In ancient Israel, unfaithful Jews wept over the death of the false god Tammuz. Jehovah spoke of what they were doing as being a ‘detestable thing.' (Ezek. 8:13, 14) According to history, Tammuz was a Babylonian god, and the cross was used as his symbol. From its beginning in the days of Nimrod, Babylon was against Jehovah and an enemy of true worship. (Gen. 10:8-10; Jer. 50:29) So by cherishing the cross, a person is honoring a symbol of worship that is opposed to the true God.

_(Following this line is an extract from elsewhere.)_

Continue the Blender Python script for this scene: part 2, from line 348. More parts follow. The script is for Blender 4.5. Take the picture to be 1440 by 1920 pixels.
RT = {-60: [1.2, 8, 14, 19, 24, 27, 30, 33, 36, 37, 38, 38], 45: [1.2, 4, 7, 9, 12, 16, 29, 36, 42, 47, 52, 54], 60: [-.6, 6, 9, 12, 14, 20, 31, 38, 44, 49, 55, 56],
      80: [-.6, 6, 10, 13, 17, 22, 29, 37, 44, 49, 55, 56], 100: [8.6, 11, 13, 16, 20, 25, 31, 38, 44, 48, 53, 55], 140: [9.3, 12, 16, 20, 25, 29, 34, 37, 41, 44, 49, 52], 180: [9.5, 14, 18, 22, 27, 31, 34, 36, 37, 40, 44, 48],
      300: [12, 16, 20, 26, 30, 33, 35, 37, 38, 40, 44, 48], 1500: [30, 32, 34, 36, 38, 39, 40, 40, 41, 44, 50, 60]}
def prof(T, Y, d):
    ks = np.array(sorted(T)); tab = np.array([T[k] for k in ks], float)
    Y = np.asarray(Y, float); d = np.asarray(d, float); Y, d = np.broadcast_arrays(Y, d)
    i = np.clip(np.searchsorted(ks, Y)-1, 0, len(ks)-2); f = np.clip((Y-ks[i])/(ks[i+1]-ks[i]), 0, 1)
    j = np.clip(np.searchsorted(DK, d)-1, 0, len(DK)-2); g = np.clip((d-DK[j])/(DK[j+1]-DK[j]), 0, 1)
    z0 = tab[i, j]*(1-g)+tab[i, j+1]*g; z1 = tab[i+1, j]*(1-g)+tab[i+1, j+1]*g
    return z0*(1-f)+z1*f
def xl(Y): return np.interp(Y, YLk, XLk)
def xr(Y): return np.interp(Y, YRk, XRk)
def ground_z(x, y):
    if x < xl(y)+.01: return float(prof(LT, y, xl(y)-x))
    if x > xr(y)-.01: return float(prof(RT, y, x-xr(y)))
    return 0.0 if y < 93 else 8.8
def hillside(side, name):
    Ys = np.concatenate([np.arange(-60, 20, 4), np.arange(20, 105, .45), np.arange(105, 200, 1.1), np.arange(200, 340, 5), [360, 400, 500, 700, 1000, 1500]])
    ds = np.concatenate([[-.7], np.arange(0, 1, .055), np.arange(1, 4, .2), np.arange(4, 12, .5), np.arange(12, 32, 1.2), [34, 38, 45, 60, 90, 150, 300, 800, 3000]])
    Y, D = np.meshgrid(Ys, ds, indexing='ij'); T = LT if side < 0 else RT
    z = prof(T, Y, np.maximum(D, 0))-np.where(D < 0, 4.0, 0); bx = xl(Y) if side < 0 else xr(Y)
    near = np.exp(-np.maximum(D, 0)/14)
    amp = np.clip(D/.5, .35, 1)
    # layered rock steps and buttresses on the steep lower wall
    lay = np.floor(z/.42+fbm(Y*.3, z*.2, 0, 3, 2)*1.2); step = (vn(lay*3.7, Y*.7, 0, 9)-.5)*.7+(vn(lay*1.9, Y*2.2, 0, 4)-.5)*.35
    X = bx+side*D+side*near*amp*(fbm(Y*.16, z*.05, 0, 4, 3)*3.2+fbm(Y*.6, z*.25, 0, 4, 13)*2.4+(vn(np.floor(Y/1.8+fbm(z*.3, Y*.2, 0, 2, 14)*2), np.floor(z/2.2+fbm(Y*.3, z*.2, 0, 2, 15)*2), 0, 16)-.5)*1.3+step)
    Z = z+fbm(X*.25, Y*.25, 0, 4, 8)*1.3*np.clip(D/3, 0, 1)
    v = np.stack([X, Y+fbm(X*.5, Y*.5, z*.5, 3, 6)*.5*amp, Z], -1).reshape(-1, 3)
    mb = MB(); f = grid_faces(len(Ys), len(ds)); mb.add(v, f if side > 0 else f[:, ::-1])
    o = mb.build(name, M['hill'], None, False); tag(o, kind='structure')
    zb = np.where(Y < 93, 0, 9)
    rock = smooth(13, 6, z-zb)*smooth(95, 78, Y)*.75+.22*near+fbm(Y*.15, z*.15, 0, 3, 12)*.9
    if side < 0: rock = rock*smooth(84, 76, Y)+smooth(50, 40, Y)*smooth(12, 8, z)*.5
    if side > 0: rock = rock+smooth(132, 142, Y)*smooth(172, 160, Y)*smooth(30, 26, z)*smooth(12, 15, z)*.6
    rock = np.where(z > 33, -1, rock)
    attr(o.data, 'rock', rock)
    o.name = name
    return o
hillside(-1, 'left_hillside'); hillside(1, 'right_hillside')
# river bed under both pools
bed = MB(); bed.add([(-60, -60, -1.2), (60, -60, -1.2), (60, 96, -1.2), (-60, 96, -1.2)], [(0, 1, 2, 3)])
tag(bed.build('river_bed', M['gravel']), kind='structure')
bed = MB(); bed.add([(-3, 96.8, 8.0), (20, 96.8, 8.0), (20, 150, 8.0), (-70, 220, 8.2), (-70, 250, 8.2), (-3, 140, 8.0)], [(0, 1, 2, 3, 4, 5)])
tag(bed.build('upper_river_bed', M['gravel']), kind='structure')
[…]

As stated at Ezekiel 8:17, apostate Jews also ‘thrust out the shoot to Jehovah's nose.' He viewed this as “detestable” and ‘offensive.' Why? This “shoot,” some commentators explain, was a representation of the male sex organ, used in phallic worship. How, then, must Jehovah view the use of the cross, which, as we have seen, was anciently used as a symbol in phallic worship?
“JESUS DIED ON A ‘CROSS'”
“I know Jesus died on a cross,” one may say. “I've read it many times.”
But, much to the surprise of many persons, there is nothing in the Bible that indicates that the stake on which Jesus was executed had a crossbar. In fact, the evidence is to the contrary. Louis Réau, the famed French authority on religious art, wrote: “The Gospels tell us nothing specific about the shape of the cross. The Greek word stauros can mean a simple post, and does not imply, as the Latin crux does, the crossing of two beams. It seems that originally Christ was represented attached to a post.”—See Acts 5:30; 10:39.
The “cross” was a religious symbol long before the time of Christ. A French Catholic dictionary admits: “It cannot be denied that the cross had been employed as a religious symbol by the pagans. It is found in different forms on a large number of Asiatic, European, and even American monuments.”
Since the Bible gives no description of its shape, and the Greek words the Bible used meant “stake,” “post” or “tree,” rather than “cross,” then the burden really rests upon those who say that the post that Christ died upon had a crossbeam to prove that it did. And since no “cross worship” was described in the writings of Jesus' apostles, but this was a “sacred” symbol to the pagans, its worship cannot be recommended for true Christians today.